• [Required task]
Quote the data exactly, first line to the line containing "scene.render.resolution_x, scene.render.resolution_y = 1024, 768", with no pictures.

• [Dataset section]
—————

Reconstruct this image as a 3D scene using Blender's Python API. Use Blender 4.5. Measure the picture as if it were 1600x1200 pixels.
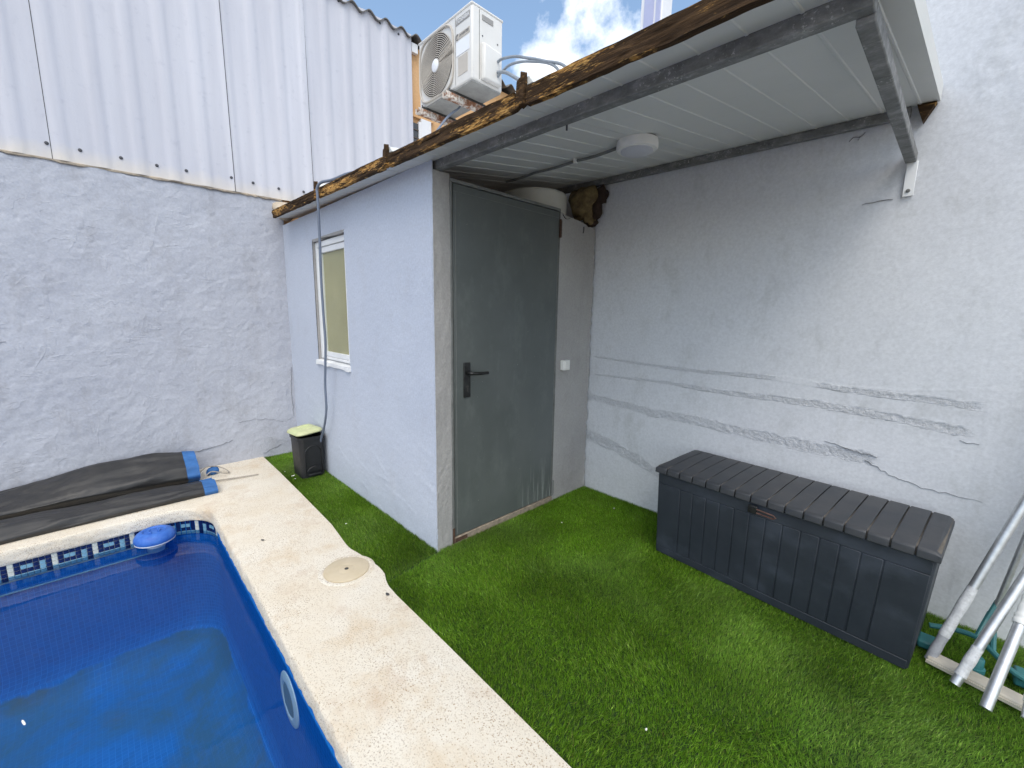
import bpy, bmesh, math, random
import numpy as np
from mathutils import Vector, Matrix

for o in list(bpy.data.objects):
    bpy.data.objects.remove(o, do_unlink=True)
scene = bpy.context.scene
COL = scene.collection
random.seed(7)
PI = math.pi

# ------------------------------------------------------------------ camera
cam_data = bpy.data.cameras.new("camera")
cam = bpy.data.objects.new("camera", cam_data)
COL.objects.link(cam)
YAW, PITCH, ROLL = -0.8024, -0.1645, 0.0150
_f = Vector((math.sin(YAW) * math.cos(PITCH), math.cos(YAW) * math.cos(PITCH), math.sin(PITCH)))
_r = Vector((math.cos(YAW), -math.sin(YAW), 0))
_u = _r.cross(_f)
_r2 = math.cos(ROLL) * _r + math.sin(ROLL) * _u
_u2 = -math.sin(ROLL) * _r + math.cos(ROLL) * _u
m = Matrix((_r2, _u2, -_f)).transposed().to_4x4()
m.translation = Vector((1.9878, -1.3220, 1.4))
cam.matrix_world = m
cam_data.sensor_width = 36
cam_data.lens = 661.9 / 1600 * 36
cam_data.clip_start = 0.02
cam_data.clip_end = 2000
scene.camera = cam
scene.render.resolution_x, scene.render.resolution_y = 1024, 768

# ------------------------------------------------------------------ sky and sun
SUN_EL, SUN_AZ = math.radians(58), math.radians(128)     # azimuth clockwise from +Y: behind the camera, to its right
world = bpy.data.worlds.new("World")
scene.world = world
world.use_nodes = True
wt = world.node_tree
wt.nodes.clear()
wo = wt.nodes.new("ShaderNodeOutputWorld")
bg = wt.nodes.new("ShaderNodeBackground")
sky = wt.nodes.new("ShaderNodeTexSky")
sky.sky_type = 'NISHITA'
sky.sun_disc = False
sky.sun_elevation = SUN_EL
sky.sun_rotation = SUN_AZ
sky.air_density = 1.0
sky.dust_density = 3.0
sky.ozone_density = 1.4
wc = wt.nodes.new("ShaderNodeTexCoord")
wm = wt.nodes.new("ShaderNodeMapping")
wm.inputs['Location'].default_value = (0.35, 7.3, 0.0)
wn = wt.nodes.new("ShaderNodeTexNoise")
wn.inputs['Scale'].default_value = 2.1
wn.inputs['Detail'].default_value = 9
wn.inputs['Roughness'].default_value = 0.6
wr = wt.nodes.new("ShaderNodeValToRGB")
wr.color_ramp.elements[0].position = 0.50
wr.color_ramp.elements[1].position = 0.60
wx = wt.nodes.new("ShaderNodeMixRGB")
wx.inputs[2].default_value = (7.0, 7.1, 7.3, 1)
wt.links.new(wc.outputs['Generated'], wm.inputs[0])
wt.links.new(wm.outputs[0], wn.inputs['Vector'])
wt.links.new(wn.outputs['Fac'], wr.inputs[0])
wt.links.new(wr.outputs[0], wx.inputs[0])
wh = wt.nodes.new("ShaderNodeMixRGB")
wh.blend_type = 'MULTIPLY'
wh.inputs[0].default_value = 1.0
wh.inputs[2].default_value = (1.0, 1.05, 1.0, 1)
wt.links.new(sky.outputs[0], wh.inputs[1])
wt.links.new(wh.outputs[0], wx.inputs[1])
wt.links.new(wx.outputs[0], bg.inputs[0])
bg.inputs[1].default_value = 0.15
wt.links.new(bg.outputs[0], wo.inputs[0])

sun_data = bpy.data.lights.new("sun", 'SUN')
sun_data.energy = 0.5
sun_data.angle = math.radians(40)
sun_data.color = (1.0, 0.95, 0.88)
sun = bpy.data.objects.new("sun", sun_data)
COL.objects.link(sun)
_sd = Vector((math.sin(SUN_AZ) * math.cos(SUN_EL), math.cos(SUN_AZ) * math.cos(SUN_EL), math.sin(SUN_EL)))
sun.rotation_euler = _sd.to_track_quat('Z', 'Y').to_euler()
sun.location = _sd * 30

scene.view_settings.view_transform = 'Standard'
scene.view_settings.look = 'None'
scene.view_settings.gamma = 1.0
scene.view_settings.exposure = 0.88
scene.view_settings.use_curve_mapping = False
scene.render.engine = 'CYCLES'
scene.cycles.max_bounces = 6
scene.cycles.diffuse_bounces = 4
scene.cycles.glossy_bounces = 2
scene.cycles.transparent_max_bounces = 12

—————

• [Exercise response]
Reconstruct this image as a 3D scene using Blender's Python API. Use Blender 4.5. Measure the picture as if it were 1600x1200 pixels.
import bpy, bmesh, math, random
import numpy as np
from mathutils import Vector, Matrix

for o in list(bpy.data.objects):
    bpy.data.objects.remove(o, do_unlink=True)
scene = bpy.context.scene
COL = scene.collection
random.seed(7)
PI = math.pi

# ------------------------------------------------------------------ camera
cam_data = bpy.data.cameras.new("camera")
cam = bpy.data.objects.new("camera", cam_data)
COL.objects.link(cam)
YAW, PITCH, ROLL = -0.8024, -0.1645, 0.0150
_f = Vector((math.sin(YAW) * math.cos(PITCH), math.cos(YAW) * math.cos(PITCH), math.sin(PITCH)))
_r = Vector((math.cos(YAW), -math.sin(YAW), 0))
_u = _r.cross(_f)
_r2 = math.cos(ROLL) * _r + math.sin(ROLL) * _u
_u2 = -math.sin(ROLL) * _r + math.cos(ROLL) * _u
m = Matrix((_r2, _u2, -_f)).transposed().to_4x4()
m.translation = Vector((1.9878, -1.3220, 1.4))
cam.matrix_world = m
cam_data.sensor_width = 36
cam_data.lens = 661.9 / 1600 * 36
cam_data.clip_start = 0.02
cam_data.clip_end = 2000
scene.camera = cam
scene.render.resolution_x, scene.render.resolution_y = 1024, 768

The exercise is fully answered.